I can say that she was not only brilliant, strongly opinionated and capable of speaking in a mesmerizing way for hours at time, but that she was a lesbian and was considered, mainly by men, to be ugly. She certainly defied standards of Victorian beauty, and her outspoken, “suffer no fools” manner, combined with her dressing like a man and being more stimulated by, than afraid of, intellectual argument, put her at odds with the myth of how a woman should be, how she should act, what she should represent or symbolize. Violet/Vernon was so challenging to the conventions of her day that she was either resented or admired. Walter Pater was a close friend of hers, as were numerous other men. She and Bernard Berenson had a complex relationship which softened over the years, and as they became neighbors. Vernon Lee never apologized for who she was, never diminished her intelligence or her remarkable powers of articulation. She threatened the men and women unable to bear being outshone by her. Beneath her sometimes brash manner, she was tender, even timid, but compensated for a self-consciousness about her looks, by striving to be the most brilliant and talkative person in the room. This had a predictable effect, drawing admiration from some, alienating others; often men were cruelest in their assessments of her.


Did you read all of her books and which would you recommend to a novice, like myself? I was drawn to “The Haunting,” because it is a collection of supernatural stories.

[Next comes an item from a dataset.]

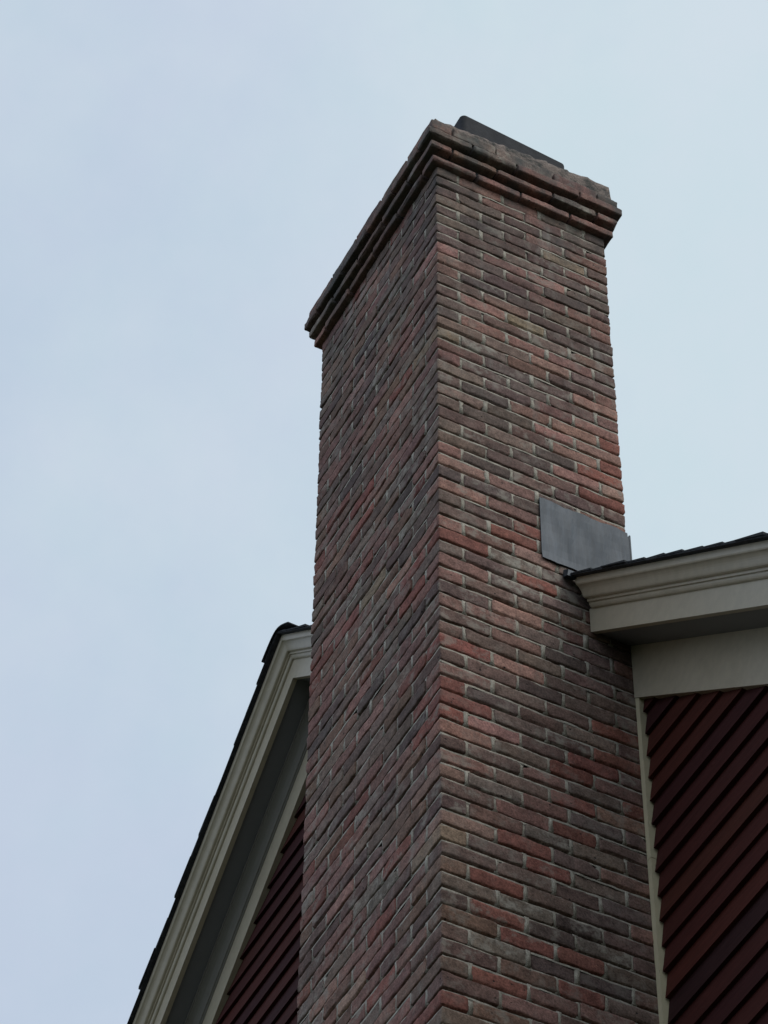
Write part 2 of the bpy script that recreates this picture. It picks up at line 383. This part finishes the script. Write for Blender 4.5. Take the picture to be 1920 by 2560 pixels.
# head joints
TV, TF = cuboid_template(1, 1, 2)
for (xa, xb, ya, yb_, za, zb) in HEADS:
    P = (TV + 1) / 2 * np.array([xb - xa, yb_ - ya, zb - za]) + np.array([xa, ya, za]) + rng.normal(0, .0010, TV.shape)
    VV.append(P); FF.append(TF + nv); nv += len(P)
link_mesh('mortar', np.vstack(VV), np.vstack(FF), mmortar, chim)
# corbelled head
CB = [(.027, .513, .548, 1, 'ssss'), (.043, .581, .616, 0, 'sbsws'), (.060, .644, .686, 1, 'gwss')]
WOB = .5
for o_, za, zb, par, row in CB:
    acc = dict(V=[], F=[], C=[], n=0)
    ring(acc, o_, za, zb, par, row)
    link_mesh('corbel_course', np.vstack(acc['V']), np.vstack(acc['F']), mbrick, chim, {'tone': np.vstack(acc['C'])}, smooth=True)
acc = dict(V=[], F=[], C=[], n=0)
ring(acc, .047, .698, .758, 0, 'swwmb')
link_mesh('top_course', np.vstack(acc['V']), np.vstack(acc['F']), mbrick, chim, {'tone': np.vstack(acc['C'])}, smooth=True)
# mortar between the corbels (slightly recessed plates)
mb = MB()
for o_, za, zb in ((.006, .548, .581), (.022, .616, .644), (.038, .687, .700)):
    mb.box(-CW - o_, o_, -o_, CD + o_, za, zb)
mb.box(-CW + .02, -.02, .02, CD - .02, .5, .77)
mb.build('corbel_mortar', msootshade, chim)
# mortar wash on top: lumpy sloping cap
def wash():
    nx, ny = 60, 46; V = []; F = []
    def hgt(u, v_):
        ed = min(u, 1 - u, v_, 1 - v_)
        return .748 + .060 * u + .077 * min(v_, .85) * u + .012 * min(1, ed / .30) + (.005 * math.sin(u * 17 + 1) * math.sin(v_ * 13) * min(1, ed / .2) + rng.normal(0, .0014))
    o_ = .024
    for i in range(nx + 1):
        for j in range(ny + 1):
            u, v_ = i / nx, j / ny
            edge = i in (0, nx) or j in (0, ny)
            e_ = rng.normal(0, .0025) if edge else 0
            V.append((-CW - o_ + (CW + 2 * o_) * u + e_, -o_ + (CD + 2 * o_) * v_ + e_, hgt(u, v_) - (.006 if edge else 0)))
    idx = lambda i, j: i * (ny + 1) + j
    for i in range(nx):
        for j in range(ny): F.append((idx(i, j), idx(i + 1, j), idx(i + 1, j + 1), idx(i, j + 1)))
    rim = [idx(i, 0) for i in range(nx)] + [idx(nx, j) for j in range(ny)] + [idx(i, ny) for i in range(nx, 0, -1)] + [idx(0, j) for j in range(ny, 0, -1)]
    prev = rim
    for lev, (dz, grow) in enumerate(((.25, .002), (.6, .003), (1, .004))):
        cur = []
        for q in rim:
            x, y, z = V[q]; cx, cy = -CW / 2, CD / 2
            gx = grow * (1 if x > cx else -1) * (abs(x - cx) > CW / 2 - .01); gy = grow * (1 if y > cy else -1) * (abs(y - cy) > CD / 2 - .01)
            V.append((x + gx + rng.normal(0, .0014), y + gy + rng.normal(0, .0014), z + (.7545 - z) * dz)); cur.append(len(V) - 1)
        for a in range(len(rim)):
            b2 = (a + 1) % len(rim); F.append((prev[a], cur[a], cur[b2], prev[b2]))
        prev = cur
    return link_mesh('mortar_wash', V, F, mwash, chim, smooth=True)
wash()
# flue tile with rounded corners, slightly tilted, thin cover on top
def rrect(x0, x1, y0, y1, r, n=6):
    pts = []
    for cx, cy, a0 in ((x1 - r, y1 - r, 0), (x0 + r, y1 - r, 90), (x0 + r, y0 + r, 180), (x1 - r, y0 + r, 270)):
        for i in range(n + 1):
            a = math.radians(a0 + 90 * i / n); pts.append((cx + r * math.cos(a), cy + r * math.sin(a)))
    return pts
def prism(pts, zb, ztop, name, mt, par):
    n = len(pts); V = [(x, y, zb) for x, y in pts] + [(x, y, ztop(x, y) - .006) for x, y in pts]
    cx = sum(p[0] for p in pts) / n; cy = sum(p[1] for p in pts) / n
    V += [(x + (cx - x) * .03, y + (cy - y) * .03, ztop(x, y)) for x, y in pts]
    F = [(i, (i + 1) % n, (i + 1) % n + n, i + n) for i in range(n)] + [(i + n, (i + 1) % n + n, (i + 1) % n + 2 * n, i + 2 * n) for i in range(n)]
    F.append(tuple(range(2 * n, 3 * n)))
    F.append(tuple(range(n))[::-1])
    return link_mesh(name, V, F, mt, par)
flue = prism(rrect(-.47, -.10, .178, .676, .022), .84, lambda x, y: 1.154 - (y - .2) * .083, 'flue_tile', mflue, chim)
fl_r = prism(rrect(-.46, -.108, .246, .628, .02), 1.08, lambda x, y: 1.166 - (y - .2) * .083, 'flue_cover', mflue, chim)
fl_r.parent = flue; fl_r.location = (0, 0, 0)
for v_ in fl_r.data.vertices: pass
fl_r.matrix_parent_inverse = Matrix.Identity(4)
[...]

I am most fond of her supernatural tales. Her travel writings, too, are superb. Her first book on the music and literature of eighteenth century Italy, written in her teens, published in her early twenties, is still highly recommended, but I really love her travel writings. It was said that to take a walk with Vernon Lee, particularly anywhere in Italy, was to see the world, its layers of past and present, come alive as never before. She could tell you the history of a stone in a wall, it’s layers and connections with time and persons, and I think if there was any way to do it, I would adore going on a long ramble with Vernon Lee. Henry James once said she was the only person in Florence worth having a conversation with. She was more of a monologist than a conversationalist, but most people didn’t mind. She had many followers, especially among young women, because everything she said was fascinating, exceptionally learned and strong in opinion. She had been a child prodigy, was a polymath and completely self-taught. Initially, I was daunted by her genius and had to overcome a kind of “how-dare-I” presume to write about such a larger than life personality? But once I began to sense her emotional vulnerabilities, I was able to give myself permission to write – although I found myself frequently apologizing to her for any and all inaccuracies. And in a less extreme way than Sylvia’s, I felt the spirit of Vernon Lee around me as I wrote. I consciously courted her, invited her in. These sensations were strongest when I stayed at the villa, less so in other places.
 

What are you working on at this time?

I have a number of previously published essays I am assembling into a collection. And thanks to a fellowship, I can begin research and travel for the next novel. I miss writing short stories, contemporary pieces, so I hope to write one or two of those as well.
 

You are a constant inspiration. Thank you so much, Melissa, for sending Connotation Press, some of your pure brilliance! Can you give us a link to order a copy of “Palmerino?”

Palmerino can be ordered through Changing Hands Bookstore in Tempe, Az, Amazon Books, Barnes and Noble – and of course, you can order and find links through Bellevue Literary Press’s and my own website.  

Thanks, Meg! It’s been such a pleasure to answer your questions.